__GIVEN EXERCISE__: Tally the lines that hold the word "from" and reply with that figure only.

__MATERIAL PROVIDED__:
— BEGIN —

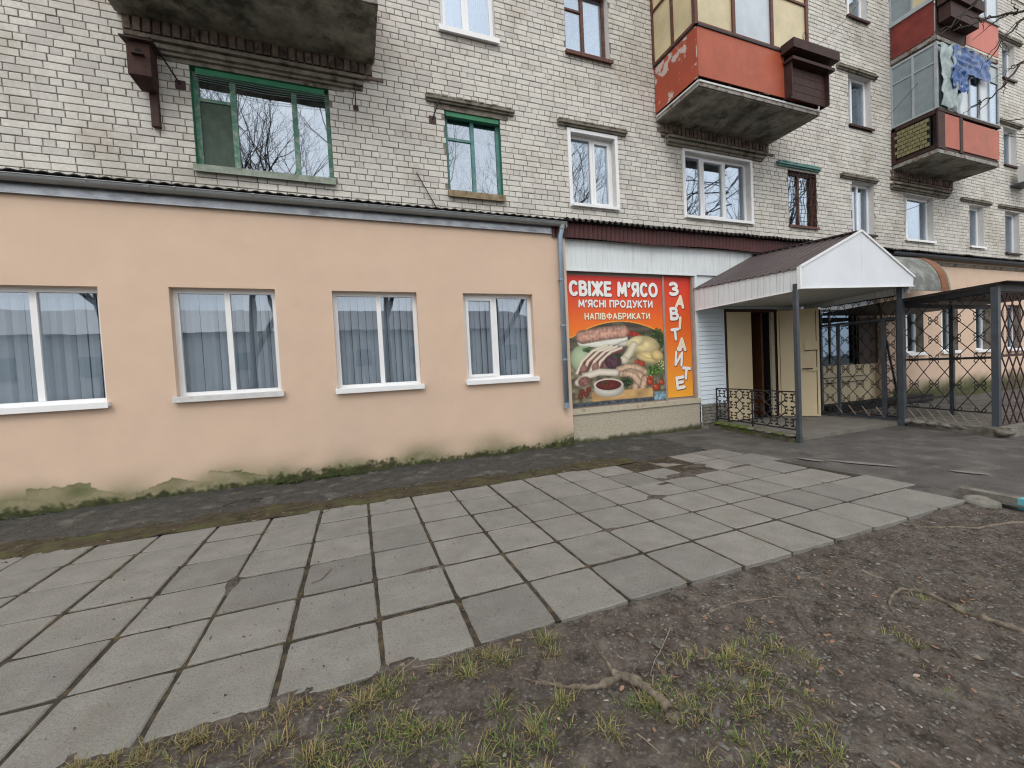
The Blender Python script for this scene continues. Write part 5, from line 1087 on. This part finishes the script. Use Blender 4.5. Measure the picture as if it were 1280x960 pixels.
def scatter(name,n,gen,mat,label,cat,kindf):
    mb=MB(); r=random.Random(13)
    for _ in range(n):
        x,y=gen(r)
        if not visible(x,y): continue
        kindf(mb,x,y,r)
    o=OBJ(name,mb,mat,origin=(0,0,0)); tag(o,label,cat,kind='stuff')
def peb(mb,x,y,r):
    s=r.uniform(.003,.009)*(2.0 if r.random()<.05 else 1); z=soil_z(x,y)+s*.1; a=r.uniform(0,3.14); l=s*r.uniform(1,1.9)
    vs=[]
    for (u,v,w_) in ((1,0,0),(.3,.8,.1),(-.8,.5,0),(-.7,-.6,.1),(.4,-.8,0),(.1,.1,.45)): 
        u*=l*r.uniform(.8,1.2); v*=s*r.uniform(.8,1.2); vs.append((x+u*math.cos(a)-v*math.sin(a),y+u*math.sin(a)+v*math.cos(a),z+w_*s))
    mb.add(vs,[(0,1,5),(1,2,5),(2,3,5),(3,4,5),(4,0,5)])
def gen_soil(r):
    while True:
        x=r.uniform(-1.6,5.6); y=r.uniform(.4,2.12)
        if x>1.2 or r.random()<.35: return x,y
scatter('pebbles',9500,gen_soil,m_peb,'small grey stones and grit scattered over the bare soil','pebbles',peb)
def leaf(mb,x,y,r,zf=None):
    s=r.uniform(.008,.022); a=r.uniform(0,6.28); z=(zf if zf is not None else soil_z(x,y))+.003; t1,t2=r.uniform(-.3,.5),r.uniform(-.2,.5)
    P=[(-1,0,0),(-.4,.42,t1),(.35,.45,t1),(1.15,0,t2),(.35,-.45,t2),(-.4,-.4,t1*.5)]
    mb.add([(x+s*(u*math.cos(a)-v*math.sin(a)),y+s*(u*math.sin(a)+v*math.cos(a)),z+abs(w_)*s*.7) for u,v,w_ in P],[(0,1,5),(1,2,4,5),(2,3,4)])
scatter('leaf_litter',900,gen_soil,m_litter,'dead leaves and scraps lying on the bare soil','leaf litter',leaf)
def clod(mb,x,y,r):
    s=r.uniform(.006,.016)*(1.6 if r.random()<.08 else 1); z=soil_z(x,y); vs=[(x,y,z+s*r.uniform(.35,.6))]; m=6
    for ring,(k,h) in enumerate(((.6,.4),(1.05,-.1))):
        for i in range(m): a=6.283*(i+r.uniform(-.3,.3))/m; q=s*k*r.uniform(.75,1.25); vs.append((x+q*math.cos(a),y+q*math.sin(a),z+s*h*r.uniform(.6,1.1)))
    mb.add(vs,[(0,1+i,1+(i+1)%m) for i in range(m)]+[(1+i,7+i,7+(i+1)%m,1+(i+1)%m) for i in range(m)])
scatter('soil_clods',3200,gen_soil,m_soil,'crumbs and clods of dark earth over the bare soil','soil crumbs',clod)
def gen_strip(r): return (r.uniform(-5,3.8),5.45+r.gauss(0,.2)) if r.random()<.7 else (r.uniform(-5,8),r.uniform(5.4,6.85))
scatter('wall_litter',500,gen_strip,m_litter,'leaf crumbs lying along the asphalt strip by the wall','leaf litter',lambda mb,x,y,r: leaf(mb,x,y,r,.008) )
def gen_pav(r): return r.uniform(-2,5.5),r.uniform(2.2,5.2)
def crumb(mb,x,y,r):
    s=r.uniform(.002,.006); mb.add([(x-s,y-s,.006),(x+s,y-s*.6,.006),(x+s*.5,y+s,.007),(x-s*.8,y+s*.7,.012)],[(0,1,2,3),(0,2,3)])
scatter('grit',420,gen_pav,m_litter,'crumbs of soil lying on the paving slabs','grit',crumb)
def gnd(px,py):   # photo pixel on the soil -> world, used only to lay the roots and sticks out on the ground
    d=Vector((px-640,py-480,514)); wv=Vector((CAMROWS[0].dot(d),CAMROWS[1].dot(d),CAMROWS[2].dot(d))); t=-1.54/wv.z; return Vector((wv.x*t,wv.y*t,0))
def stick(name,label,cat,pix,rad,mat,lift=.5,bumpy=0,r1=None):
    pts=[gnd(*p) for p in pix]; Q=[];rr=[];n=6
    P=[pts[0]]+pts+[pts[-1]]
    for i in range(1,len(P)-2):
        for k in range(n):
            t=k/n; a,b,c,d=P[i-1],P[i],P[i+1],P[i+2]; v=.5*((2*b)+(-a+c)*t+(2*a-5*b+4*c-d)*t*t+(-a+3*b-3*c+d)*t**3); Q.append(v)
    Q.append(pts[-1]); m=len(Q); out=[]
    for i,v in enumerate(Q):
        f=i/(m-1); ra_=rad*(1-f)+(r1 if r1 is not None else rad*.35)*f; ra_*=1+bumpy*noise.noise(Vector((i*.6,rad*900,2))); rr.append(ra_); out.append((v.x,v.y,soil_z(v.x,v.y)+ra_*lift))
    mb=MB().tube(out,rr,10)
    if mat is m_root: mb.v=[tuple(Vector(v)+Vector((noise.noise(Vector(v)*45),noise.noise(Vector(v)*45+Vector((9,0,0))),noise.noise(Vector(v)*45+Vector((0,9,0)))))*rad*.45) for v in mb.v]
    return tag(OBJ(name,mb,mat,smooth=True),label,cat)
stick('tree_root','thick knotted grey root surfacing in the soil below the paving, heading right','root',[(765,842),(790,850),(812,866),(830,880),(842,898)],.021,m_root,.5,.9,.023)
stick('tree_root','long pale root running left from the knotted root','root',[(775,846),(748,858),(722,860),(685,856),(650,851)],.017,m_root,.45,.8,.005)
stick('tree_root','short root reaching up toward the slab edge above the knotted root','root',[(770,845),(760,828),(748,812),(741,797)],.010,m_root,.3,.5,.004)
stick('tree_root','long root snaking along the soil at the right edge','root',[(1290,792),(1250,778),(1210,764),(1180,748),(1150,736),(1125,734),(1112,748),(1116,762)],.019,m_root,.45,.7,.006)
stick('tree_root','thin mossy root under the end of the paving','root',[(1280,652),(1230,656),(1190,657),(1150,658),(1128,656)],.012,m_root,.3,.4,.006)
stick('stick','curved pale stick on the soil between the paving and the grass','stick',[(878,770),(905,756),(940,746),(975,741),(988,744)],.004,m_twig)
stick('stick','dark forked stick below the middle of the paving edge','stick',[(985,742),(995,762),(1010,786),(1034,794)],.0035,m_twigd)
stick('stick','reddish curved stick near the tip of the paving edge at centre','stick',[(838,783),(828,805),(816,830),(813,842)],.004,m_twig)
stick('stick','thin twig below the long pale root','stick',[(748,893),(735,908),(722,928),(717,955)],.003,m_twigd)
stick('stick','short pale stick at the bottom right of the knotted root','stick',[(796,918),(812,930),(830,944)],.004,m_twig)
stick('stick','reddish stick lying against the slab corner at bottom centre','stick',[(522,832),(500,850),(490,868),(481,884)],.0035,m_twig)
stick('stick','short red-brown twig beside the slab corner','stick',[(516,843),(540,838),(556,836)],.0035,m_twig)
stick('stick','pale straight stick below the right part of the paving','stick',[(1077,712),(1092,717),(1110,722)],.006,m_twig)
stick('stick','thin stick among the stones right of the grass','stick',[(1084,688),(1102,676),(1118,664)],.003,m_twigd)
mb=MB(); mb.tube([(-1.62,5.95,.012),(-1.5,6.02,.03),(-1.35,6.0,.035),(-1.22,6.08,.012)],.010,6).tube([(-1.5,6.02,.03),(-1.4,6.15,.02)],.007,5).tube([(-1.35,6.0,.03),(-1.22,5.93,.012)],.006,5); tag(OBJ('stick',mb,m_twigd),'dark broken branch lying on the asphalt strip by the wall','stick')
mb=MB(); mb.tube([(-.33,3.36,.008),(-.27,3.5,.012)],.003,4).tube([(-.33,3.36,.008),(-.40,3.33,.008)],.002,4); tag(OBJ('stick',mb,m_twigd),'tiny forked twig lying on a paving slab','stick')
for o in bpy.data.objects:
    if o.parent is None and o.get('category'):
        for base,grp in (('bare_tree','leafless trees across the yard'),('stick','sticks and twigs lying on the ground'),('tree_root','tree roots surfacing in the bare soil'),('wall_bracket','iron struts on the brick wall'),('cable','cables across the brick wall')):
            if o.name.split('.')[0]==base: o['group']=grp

— END —

__EXERCISE RESULT__: 2